Undergraduate Blog / Career Development

If You’re Not Happy, Do Something About It!

Starting the summer off with high hopes and high expectations, I entered my internship at a local brewery ready for an adventure. At the brewery, I had the position of the Summer Marketing Intern. From what I had learned from my interview and job description, I would be helping the marketing team prepare for summer events and help with the marketing and promotion of those events. From the very beginning, I was put to work prepping and setting up for that weekend’s festival that was occurring at the brewery. I worked long hours setting up tents and tables, putting up signs, cleaning the area, and for the actual event, I poured beer for 16 hours of the weekend. Whoa, what a way to start!


I was happy that I was able to jump right in from the start to get to know the company and my coworkers, but that is not quite what I was expecting. Although I was a bit confused on where my actual ‘marketing’ experience was coming in, I decided to keep my head up and see what else was in store for the rest of the summer. For the following weeks, I waited to actually sit down with marketing team to work on some promotions and campaigns for the coming events, but I found myself rarely in the office. Each day I was given a list of deliveries that needed to be made and equipment from events that needed to be cleaned… and that is when I started to realize that I wasn’t really ever going to get that time to utilize my education in marketing and expand my experience in the field.


After no major changes were made at work and after speaking with friends and family about the situation, everyone seemed to come to the same conclusion: this internship is not quite an educational fit, as well as a personal fit. I strongly believe that, with such an extensive and intensive education that I am pursuing, I need an internship that is supplemental to that, and I wasn’t quite getting it. I attempted to work more closely with my supervisors and move my way into more ‘demanding’ tasks, but the position of the Marketing Intern was not meant to be there. After five weeks of struggling with the idea of leaving and breaking the commitment that I had made to the company, I decided to explain my situation to my supervisor. Although it was tough, he seemed to understand and see that I was unhappy where I was, and allowed me to leave my position at the brewery shortly after.

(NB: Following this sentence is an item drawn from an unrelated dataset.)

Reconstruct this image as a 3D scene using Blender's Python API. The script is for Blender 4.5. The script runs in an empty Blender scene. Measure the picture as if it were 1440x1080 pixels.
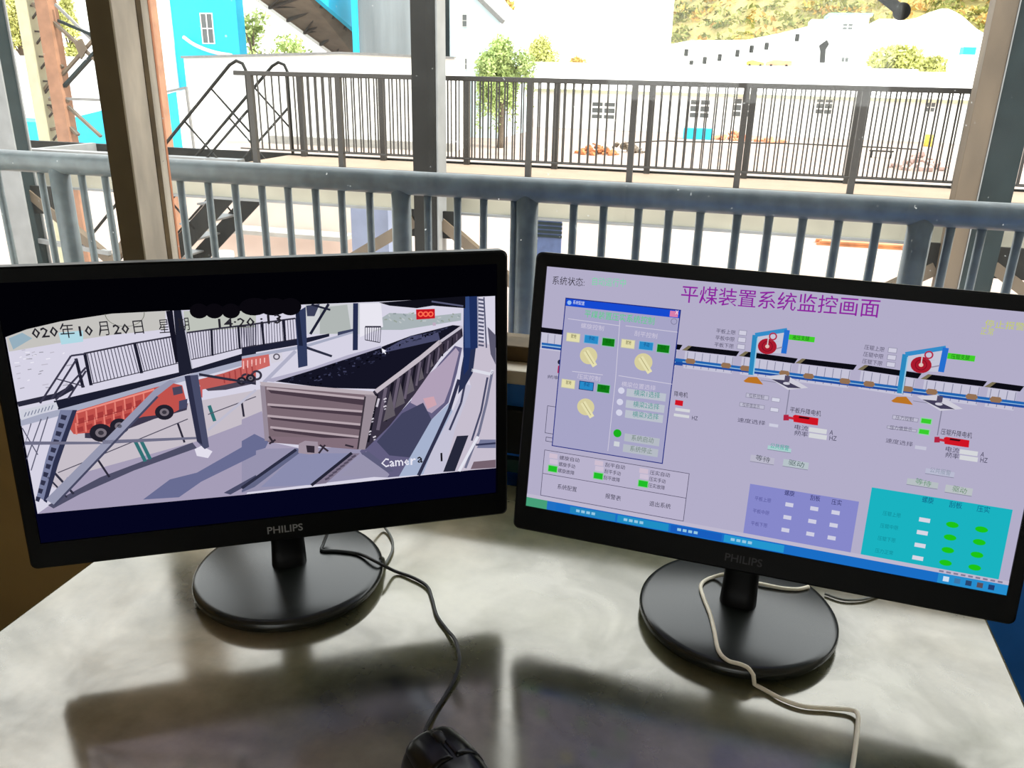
import bpy, bmesh, math, random
from mathutils import Vector, Matrix
random.seed(7)
S = bpy.context.scene
COL = S.collection
PI = math.pi

# ------------------------------------------------------------------ camera
FPX, YAW, PITCH, ROLL = 1155.9, 0.25027, 0.36113, 0.02309
CAM = Vector((0, 0, 1.25))
c_f = Vector((-math.sin(YAW)*math.cos(PITCH), math.cos(YAW)*math.cos(PITCH), -math.sin(PITCH)))
_r = Vector((math.cos(YAW), math.sin(YAW), 0))
_u = _r.cross(c_f)
c_r = math.cos(ROLL)*_r + math.sin(ROLL)*_u
c_u = -math.sin(ROLL)*_r + math.cos(ROLL)*_u
cam = bpy.data.objects.new('camera', bpy.data.cameras.new('camera'))
COL.objects.link(cam)
M3 = Matrix((c_r, c_u, -c_f)).transposed()
cam.matrix_world = Matrix.Translation(CAM) @ M3.to_4x4()
cam.data.sensor_width = 36.0
cam.data.lens = FPX*36.0/1440.0
cam.data.clip_start = 0.02
cam.data.clip_end = 2000
S.camera = cam

# ------------------------------------------------------------------ light, exposure
EXPO = 1.25
S.view_settings.view_transform = 'Standard'
S.view_settings.look = 'None'
S.view_settings.gamma = 1.0
S.view_settings.use_curve_mapping = False
S.view_settings.exposure = EXPO
W = bpy.data.worlds.new('world'); S.world = W
W.use_nodes = True
_nt = W.node_tree
_bg = _nt.nodes['Background']
_tc = _nt.nodes.new('ShaderNodeTexCoord'); _sp = _nt.nodes.new('ShaderNodeSeparateXYZ')
_rp = _nt.nodes.new('ShaderNodeValToRGB')
_nt.links.new(_tc.outputs['Generated'], _sp.inputs[0]); _nt.links.new(_sp.outputs['Z'], _rp.inputs[0])
_rp.color_ramp.elements[0].position = 0.0; _rp.color_ramp.elements[0].color = (1.0, 0.985, 0.95, 1)
_rp.color_ramp.elements[1].position = 0.7; _rp.color_ramp.elements[1].color = (0.92, 0.94, 0.96, 1)
_nt.links.new(_rp.outputs[0], _bg.inputs[0])
_bg.inputs[1].default_value = 1.65
sun = bpy.data.objects.new('sun', bpy.data.lights.new('sun', 'SUN'))
COL.objects.link(sun)
sun.data.energy = 3.0
sun.data.color = (1.0, 0.94, 0.86)
sun.data.angle = 0.012
sun.rotation_euler = Vector((0.68, -0.06, 0.72)).to_track_quat('Z', 'Y').to_euler()
S.cycles.max_bounces = 8
S.cycles.transparent_max_bounces = 12
S.cycles.sample_clamp_indirect = 6.0

# ------------------------------------------------------------------ helpers
def ray(px, py):
    return c_f + c_r*((px-720)/FPX) - c_u*((py-540)/FPX)
def at(px, py, Y):
    d = ray(px, py); return CAM + d*(Y/d.y)
def atz(px, py, z):
    d = ray(px, py); return CAM + d*((z-CAM.z)/d.z)
def s2l(v):
    v /= 255.0
    return v/12.92 if v <= 0.04045 else ((v+0.055)/1.055)**2.4
def lin(c): return tuple(s2l(x) for x in c)

_mats = {}
def mat(name, col, rough=0.6, metal=0.0, var=0.12, scale=6.0, spec=0.5, bump=0.0, col2=None, stretch=None):
    if name in _mats: return _mats[name]
    m = bpy.data.materials.new(name); m.use_nodes = True
    nt = m.node_tree; b = nt.nodes['Principled BSDF']
    b.inputs['Roughness'].default_value = rough
    b.inputs['Metallic'].default_value = metal
    b.inputs['Specular IOR Level'].default_value = spec
    c = lin(col)
    if col2 is None:
        c2 = tuple(max(0, x*(1-2*var)) for x in c)
        c1 = tuple(min(1, x*(1+var)) for x in c)
    else:
        c1 = c; c2 = lin(col2)
    tc = nt.nodes.new('ShaderNodeTexCoord')
    mp = nt.nodes.new('ShaderNodeMapping')
    if stretch: mp.inputs['Scale'].default_value = stretch
    nz = nt.nodes.new('ShaderNodeTexNoise'); nz.inputs['Scale'].default_value = scale; nz.inputs['Detail'].default_value = 6
    rp = nt.nodes.new('ShaderNodeValToRGB')
    rp.color_ramp.elements[0].position = 0.3; rp.color_ramp.elements[0].color = (*c2, 1)
    rp.color_ramp.elements[1].position = 0.7; rp.color_ramp.elements[1].color = (*c1, 1)
    nt.links.new(tc.outputs['Object'], mp.inputs[0]); nt.links.new(mp.outputs[0], nz.inputs[0])
    nt.links.new(nz.outputs[0], rp.inputs[0]); nt.links.new(rp.outputs[0], b.inputs['Base Color'])
    if bump:
        bp = nt.nodes.new('ShaderNodeBump'); bp.inputs['Strength'].default_value = bump; bp.inputs['Distance'].default_value = 0.01
        nt.links.new(nz.outputs[0], bp.inputs['Height']); nt.links.new(bp.outputs[0], b.inputs['Normal'])
    _mats[name] = m
    return m

def worldloc(o):
    v = Vector((0, 0, 0))
    while o is not None:
        v += o.location; o = o.parent
    return v

class MB:
    """collects shapes, builds ONE mesh object"""
    def __init__(s): s.bm = bmesh.new()
    def quadbox(s, P):   # 8 points: bottom 4 ccw, top 4 ccw
        v = [s.bm.verts.new(p) for p in P]
        for f in ((3,2,1,0),(4,5,6,7),(0,1,5,4),(1,2,6,5),(2,3,7,6),(3,0,4,7)):
            s.bm.faces.new([v[i] for i in f])
        return s
    def box(s, x0, x1, y0, y1, z0, z1):
        return s.quadbox([(x0,y0,z0),(x1,y0,z0),(x1,y1,z0),(x0,y1,z0),(x0,y0,z1),(x1,y0,z1),(x1,y1,z1),(x0,y1,z1)])
    def bar(s, a, b, w, h=None, up=(0,0,1)):
        a = Vector(a); b = Vector(b); h = h or w
        d = (b-a).normalized(); up = Vector(up)
        if abs(d.dot(up)) > 0.98: up = Vector((0,1,0))
        x = d.cross(up).normalized(); y = x.cross(d)
        P = []
        for q in (a, b):
            P += [q-x*w/2-y*h/2, q+x*w/2-y*h/2, q+x*w/2+y*h/2, q-x*w/2+y*h/2]
        return s.quadbox(P)
    def tube(s, pts, r, n=10, caps=True):
        pts = [Vector(p) for p in pts]
        rings = []; x = None
        for i, p in enumerate(pts):
            d = (pts[min(i+1,len(pts)-1)]-pts[max(i-1,0)]).normalized()
            if x is None:
                u = Vector((0,0,1)) if abs(d.z) < 0.95 else Vector((0,1,0))
                x = d.cross(u).normalized()
            else:
                x = (x - d*x.dot(d)).normalized()
            y = x.cross(d)
            rr = r[i] if isinstance(r, (list, tuple)) else r
            rings.append([s.bm.verts.new(p+x*rr*math.cos(2*PI*k/n)+y*rr*math.sin(2*PI*k/n)) for k in range(n)])
        for A, B in zip(rings, rings[1:]):
            for k in range(n):
                f = s.bm.faces.new((A[k], A[(k+1)%n], B[(k+1)%n], B[k])); f.smooth = True
        if caps:
            s.bm.faces.new(rings[0][::-1]); s.bm.faces.new(rings[-1])
        return s
    def lathe(s, prof, c=(0,0,0), n=64, smooth=True):  # prof: (r, z) from bottom up
        c = Vector(c); rings = []
        for r, z in prof:
            if r < 1e-6: rings.append([s.bm.verts.new(c+Vector((0,0,z)))])
            else: rings.append([s.bm.verts.new(c+Vector((r*math.cos(2*PI*k/n), r*math.sin(2*PI*k/n), z))) for k in range(n)])
        for A, B in zip(rings, rings[1:]):
            for k in range(n):
                j = (k+1) % n
                if len(A) == 1 and len(B) == 1: continue
                if len(A) == 1: f = s.bm.faces.new((A[0], B[j], B[k]))
                elif len(B) == 1: f = s.bm.faces.new((A[k], A[j], B[0]))
                else: f = s.bm.faces.new((A[k], A[j], B[j], B[k]))
                f.smooth = smooth
        return s
    def prism(s, poly, vec):
        vec = Vector(vec)
        A = [s.bm.verts.new(p) for p in poly]; B = [s.bm.verts.new(Vector(p)+vec) for p in poly]
        n = len(A)
        s.bm.faces.new(A[::-1]); s.bm.faces.new(B)
        for k in range(n): s.bm.faces.new((A[k], A[(k+1)%n], B[(k+1)%n], B[k]))
        return s
    def blob(s, c, r, sub=2, jit=0.25, sc=(1,1,1)):
        g = bmesh.ops.create_icosphere(s.bm, subdivisions=sub, radius=1.0)
        for v in g['verts']:
            k = r*(1+random.uniform(-jit, jit))
            v.co = Vector(c)+Vector((v.co.x*k*sc[0], v.co.y*k*sc[1], v.co.z*k*sc[2]))
        return s
    def leaf(s, p, size, ang=None):
        a = Vector((random.gauss(0,1), random.gauss(0,1), random.gauss(0,1))).normalized()
        b = a.cross(Vector((random.gauss(0,1), random.gauss(0,1), random.gauss(0,1)))).normalized()
        p = Vector(p)
        s.bm.faces.new([s.bm.verts.new(q) for q in (p-a*size, p-b*size*0.45, p+a*size, p+b*size*0.45)])
        return s
    def build(s, name, m, parent=None, origin=None, bevel=0, seg=2, smooth=False, fixn=True):
        if fixn: bmesh.ops.recalc_face_normals(s.bm, faces=s.bm.faces[:])
        me = bpy.data.meshes.new(name)
        if parent is not None:
            off = worldloc(parent)
        elif origin is not None:
            off = Vector(origin)
        else:
            xs = [v.co for v in s.bm.verts]
            off = Vector(((min(v.x for v in xs)+max(v.x for v in xs))/2, (min(v.y for v in xs)+max(v.y for v in xs))/2, min(v.z for v in xs)))
        for v in s.bm.verts: v.co -= off
        s.bm.to_mesh(me); s.bm.free()
        if smooth:
            for p in me.polygons: p.use_smooth = True
        o = bpy.data.objects.new(name, me); COL.objects.link(o)
        if parent is not None: o.parent = parent
        else: o.location = off
        ms = m if isinstance(m, (list, tuple)) else [m]
        for q in ms: me.materials.append(q)
        if bevel:
            bv = o.modifiers.new('bevel', 'BEVEL'); bv.width = bevel; bv.segments = seg; bv.limit_method = 'ANGLE'; bv.angle_limit = 0.6
        return o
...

Leaving my internship at the brewery was an incredibly hard decision to make, but I knew that I could be doing better and learning a lot more in another opportunity. As a rising senior, I saw this as my last opportunity for a summer internship before I enter the ‘real world,’ so I wanted to make sure that it was all about the experience and what I could pull from it to add to my education. Looking back now, I can see that I 100% made the correct decision and opened myself up to a much better fit of an internship opportunity.


So the first thing that I learned this summer: If you’re not happy with where you are and what is going on, then do something about it!